Matraga é o ser humano em sentido universal em busca de si mesmo, de sua essência, é a contração de traga-me a mim mesmo, daí, Matraga. Sua trajetória recria a passagem evolutiva em busca do aprendizado do viver e da ascensão espiritual em plenitude. Seu objetivo será ter sua hora e sua vez de entrar no céu, "mesmo que seja a porrete". É uma história de redenção e espiritualidade, uma história de conversão. Ao longo da obra o seu protagonista, Augusto Matraga, passa por diversas etapas da vida em busca da plenitude do ser, a salvação.O protagonista é Augusto Esteves, que se transforma em Nhô Augusto e busca tornar-se Augusto Matraga. Nestes três momentos de sua existência há uma verdadeira teologia da encarnação. Percebe-se a constância do termo Augusto, cujo significado é ‘o consagrado’, ‘o sublime’ ‘o majestoso’ ‘o elevado’. Trata-se de um nome repleto de força, que remete à sagacidade e à obstinação, características fundamentais de um vencedor, atribuídas aos heróis e às divindades.
Augusto Esteves representa na categoria trinitária o Pai. Merece destaque a expressão Esteves que é o verbo ser e estar no passado. Nhô Augusto é Deus Filho humanado, com destaque para a expressão Nhô que é a corruptela de Senhor, agora na proximidade afetuosa. Augusto Matraga expressa a pessoa do Espírito Santo, cuja presença nos devolve a dignidade divina, o Augusto que se faz presente nos três momentos, agora destacando a expressão Matraga, traga-me a mim mesmo a minha essência perdida.

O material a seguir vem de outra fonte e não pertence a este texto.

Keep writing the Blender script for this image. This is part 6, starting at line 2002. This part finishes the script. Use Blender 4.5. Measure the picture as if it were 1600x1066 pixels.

Quem era este misterioso personagem? Ele foi criado por uma avó, que o queria padre. No entanto, de herança de pai covarde e tio criminoso, enveredou pelos caminhos da violência, tornando-se um homem rico, chefe de jagunços, o Augusto Esteves. Seu desmoronamento se dá quando, ao chegar atrasado numa quermesse, juntamente com seus jagunços, não tendo mais o que arrematar, obriga o leiloeiro a colocar em leilão uma prostituta, a quem ele chama de Sariema e a arremata por 50.000 réis. A partir desse momento ele perde tudo. A esposa Dionóra foi conviver com Ovídio, a filha Mimita tornou-se prostituta, seus capangas o abandonaram passando para o lado do seu inimigo Major Consilva. Restou-lhe apenas um burro, transformando-se no Nhô Augusto, andando perdido pelas Gerais.
Nhô Augusto chega à fazenda do Major Consilva. Ele é cercado pelos capangas, alguns ex-subordinados seus. É espancado, marcado por ferro em brasa e, antes de sofrer o pior, atira-se de um altíssimo barranco. Para seus inimigos, estava morto. Mas é resgatado e cuidado. Ficou dias inconsciente. Voltou a si e redescobriu a paixão pela vida, tornando-se Augusto Matraga, num misto de louco e santo no olhar do povo. Vive dessa forma por quase sete anos. Um dia, sofreu uma dura tentação de buscar a vingança. É nessa hora que lhe cai sobre as costas uma torrente de chuva tirando-lhe um peso das costas lavando o pó de outras épocas, num verdadeiro batismo.
É então que surge o bando de Joãozinho Bem-Bem pronto para cometer um crime muito bárbaro no Arraial do Rala-Coco. A fúria do criminoso parecia não ter limite, e nesse instante aparece Augusto Matraga intercedendo por aquelas vítimas, mas o bandido estava tomado de um maligno espírito vingativo que nada o continha. Matraga defende a bondade divina, sempre pedindo para seu opositor evitar uma tragédia injusta, mostrando suas mãos sem armas. O inevitável acontece. Há uma terrível luta e os dois saem feridos, mas Matraga, sempre invocando o nome do Senhor e pedindo para seu amigo se arrepender dos pecados, acaba vencendo, rasgando a barriga de Joãozinho Bem-Bem com seu próprio punhal, que morre segurando nas mãos suas entranhas. Augusto Matraga estava morrendo também, mas não se considerava assassinado, mas dando sua vida, contente.
Aclamado como santo e salvador entre o povo que tenta socorrê-lo, ainda tem tempo para fazer com que respeitassem o cadáver de Joãozinho Bem-Bem, mandando que o enterrassem dignamente. Abençoa a filha e a ex-esposa. Morre, porque havia chegado a sua hora e a sua vez. Havia realizado sua missão, cumprido os planos de um misterioso desígnio divino. Estava salvo. Ia para o céu ‘nem que seja a porrete’.